Under her charge, the airline had a major image overhaul, complete with new uniforms, redesigned cabin interiors and improved inflight service and duty-free offerings. In 2005, it achieved US$158 million (S$207 million) in duty-free sales, reportedly the highest-ever by any airline at that time.

This figure is expected to hit US$190 million this year, according to travel retail magazine The Moodie Report, which described Ms Cho as a "highly driven individual by her own admission" in a 2006 interview.

Ms Cho was also credited with revamping the inflight magazine and giving it a much-needed feminine touch. She also spent three years convincing La Mer to join the airline's duty-free offerings-- a first for the luxury skincare brand.

"I try to be an ambassador to introduce new and great brands to Koreans who travel," she told Moodie Report.
Cho hasn't been arrested yet but... that could actually happen. A transport ministry official has been arrested for helping with the family coverup. I'm sure he assumed that was part of his job. He's in jail now. The relationship between government functionaries and the families that run the chaebols is, at best, unhealthy and the Cho incident is an opportunity for reform groups to shed light on the sleaze that permeates the whole system.
A local civic group asked the prosecution Friday to look into suspicions that government officials got free upgrades from the country's top airline, Korean Air Lines Co., which is at the center of controversy over an air-rage incident.

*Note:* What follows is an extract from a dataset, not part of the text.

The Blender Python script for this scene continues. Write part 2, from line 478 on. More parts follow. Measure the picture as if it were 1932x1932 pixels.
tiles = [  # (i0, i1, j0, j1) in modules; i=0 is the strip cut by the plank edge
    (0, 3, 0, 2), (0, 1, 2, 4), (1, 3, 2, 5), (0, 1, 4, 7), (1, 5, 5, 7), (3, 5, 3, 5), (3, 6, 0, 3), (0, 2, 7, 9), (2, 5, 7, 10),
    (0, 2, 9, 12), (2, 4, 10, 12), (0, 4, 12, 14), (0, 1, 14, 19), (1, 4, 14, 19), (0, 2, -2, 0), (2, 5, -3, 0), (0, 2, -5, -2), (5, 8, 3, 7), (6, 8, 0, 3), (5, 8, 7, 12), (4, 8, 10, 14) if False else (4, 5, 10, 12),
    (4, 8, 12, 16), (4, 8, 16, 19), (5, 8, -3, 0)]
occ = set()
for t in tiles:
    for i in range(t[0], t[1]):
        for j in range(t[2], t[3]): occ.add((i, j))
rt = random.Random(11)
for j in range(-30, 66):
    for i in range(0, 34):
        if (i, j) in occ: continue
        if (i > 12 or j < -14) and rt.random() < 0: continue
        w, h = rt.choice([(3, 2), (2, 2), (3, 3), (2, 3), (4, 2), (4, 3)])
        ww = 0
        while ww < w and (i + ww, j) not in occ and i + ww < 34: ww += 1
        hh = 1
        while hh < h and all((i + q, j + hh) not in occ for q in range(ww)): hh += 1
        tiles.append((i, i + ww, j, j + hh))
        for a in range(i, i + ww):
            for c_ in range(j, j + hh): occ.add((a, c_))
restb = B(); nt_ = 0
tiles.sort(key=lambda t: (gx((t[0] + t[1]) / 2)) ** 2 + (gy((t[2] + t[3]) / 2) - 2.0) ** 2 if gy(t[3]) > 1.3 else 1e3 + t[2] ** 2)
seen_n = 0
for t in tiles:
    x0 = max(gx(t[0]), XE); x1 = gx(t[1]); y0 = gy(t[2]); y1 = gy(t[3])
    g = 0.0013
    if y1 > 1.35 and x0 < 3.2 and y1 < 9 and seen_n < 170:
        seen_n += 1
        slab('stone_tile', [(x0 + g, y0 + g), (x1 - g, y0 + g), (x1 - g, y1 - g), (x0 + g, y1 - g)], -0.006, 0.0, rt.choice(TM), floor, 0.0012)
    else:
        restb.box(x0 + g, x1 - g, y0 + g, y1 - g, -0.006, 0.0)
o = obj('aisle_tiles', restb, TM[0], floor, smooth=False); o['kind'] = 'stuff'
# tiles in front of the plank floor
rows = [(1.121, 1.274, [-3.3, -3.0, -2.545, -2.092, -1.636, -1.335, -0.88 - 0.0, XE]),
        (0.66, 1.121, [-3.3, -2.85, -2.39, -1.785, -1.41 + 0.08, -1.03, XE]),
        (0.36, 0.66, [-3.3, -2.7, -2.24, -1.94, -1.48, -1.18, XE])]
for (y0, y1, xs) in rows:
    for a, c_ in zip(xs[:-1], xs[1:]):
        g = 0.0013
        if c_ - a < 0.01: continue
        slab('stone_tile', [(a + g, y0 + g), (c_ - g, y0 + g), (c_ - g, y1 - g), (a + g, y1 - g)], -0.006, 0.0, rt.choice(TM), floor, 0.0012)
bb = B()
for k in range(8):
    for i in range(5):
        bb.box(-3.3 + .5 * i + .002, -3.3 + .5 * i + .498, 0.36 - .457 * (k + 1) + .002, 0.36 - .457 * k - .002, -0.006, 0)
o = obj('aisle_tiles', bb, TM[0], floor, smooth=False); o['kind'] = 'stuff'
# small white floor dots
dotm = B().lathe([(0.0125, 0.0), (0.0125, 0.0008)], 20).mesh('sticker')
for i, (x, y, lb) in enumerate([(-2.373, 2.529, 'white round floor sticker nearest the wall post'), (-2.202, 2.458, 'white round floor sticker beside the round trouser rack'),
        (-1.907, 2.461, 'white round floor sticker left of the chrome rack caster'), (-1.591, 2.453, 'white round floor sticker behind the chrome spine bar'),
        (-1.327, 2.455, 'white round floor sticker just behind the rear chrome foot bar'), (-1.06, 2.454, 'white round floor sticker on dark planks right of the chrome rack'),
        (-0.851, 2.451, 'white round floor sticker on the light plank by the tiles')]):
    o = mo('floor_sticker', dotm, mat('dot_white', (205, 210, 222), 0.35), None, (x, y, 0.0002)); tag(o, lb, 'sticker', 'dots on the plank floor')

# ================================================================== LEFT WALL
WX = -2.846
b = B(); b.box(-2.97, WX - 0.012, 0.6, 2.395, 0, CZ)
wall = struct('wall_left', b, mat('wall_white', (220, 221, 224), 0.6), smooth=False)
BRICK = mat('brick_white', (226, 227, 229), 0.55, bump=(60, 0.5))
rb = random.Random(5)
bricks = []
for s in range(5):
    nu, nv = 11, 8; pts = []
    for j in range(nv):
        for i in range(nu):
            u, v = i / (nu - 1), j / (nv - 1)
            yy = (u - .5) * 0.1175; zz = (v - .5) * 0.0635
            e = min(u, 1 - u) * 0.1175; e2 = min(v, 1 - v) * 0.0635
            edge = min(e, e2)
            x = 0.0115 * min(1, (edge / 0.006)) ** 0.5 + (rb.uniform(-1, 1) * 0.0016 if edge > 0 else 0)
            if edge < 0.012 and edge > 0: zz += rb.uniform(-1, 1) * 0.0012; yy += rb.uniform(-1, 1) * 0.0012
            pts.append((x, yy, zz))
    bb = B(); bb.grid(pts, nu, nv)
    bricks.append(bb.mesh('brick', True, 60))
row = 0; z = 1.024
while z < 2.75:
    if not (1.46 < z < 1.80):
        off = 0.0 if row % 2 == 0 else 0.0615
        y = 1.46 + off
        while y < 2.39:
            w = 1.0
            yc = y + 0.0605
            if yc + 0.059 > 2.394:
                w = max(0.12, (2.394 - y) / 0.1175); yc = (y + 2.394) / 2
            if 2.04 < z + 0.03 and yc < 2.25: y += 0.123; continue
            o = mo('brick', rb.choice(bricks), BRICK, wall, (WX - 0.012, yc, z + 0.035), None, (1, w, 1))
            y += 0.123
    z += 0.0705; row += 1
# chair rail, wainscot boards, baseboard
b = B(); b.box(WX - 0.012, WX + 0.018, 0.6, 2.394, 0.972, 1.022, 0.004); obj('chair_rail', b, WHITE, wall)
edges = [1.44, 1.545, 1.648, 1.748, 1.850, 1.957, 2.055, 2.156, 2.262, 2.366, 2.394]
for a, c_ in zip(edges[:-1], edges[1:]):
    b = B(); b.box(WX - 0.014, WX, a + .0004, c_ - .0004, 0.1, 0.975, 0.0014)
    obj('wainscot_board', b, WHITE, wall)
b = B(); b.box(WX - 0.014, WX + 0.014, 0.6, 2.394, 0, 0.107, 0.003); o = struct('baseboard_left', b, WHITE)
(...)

...The civic group's move came after allegations surfaced that several ranking transportation ministry officials were bumped up to business class regularly for free.

"Such allegations could be interpreted as bribery," People's Solidarity for Participatory Democracy said in a press release, adding that Korean Air executives suspected of giving such privileges to ministry officials could face breach of trust charges.

The ministry said it will launch an internal inspection into the mounting allegations and will take appropriate disciplinary measures against those who received free upgrades.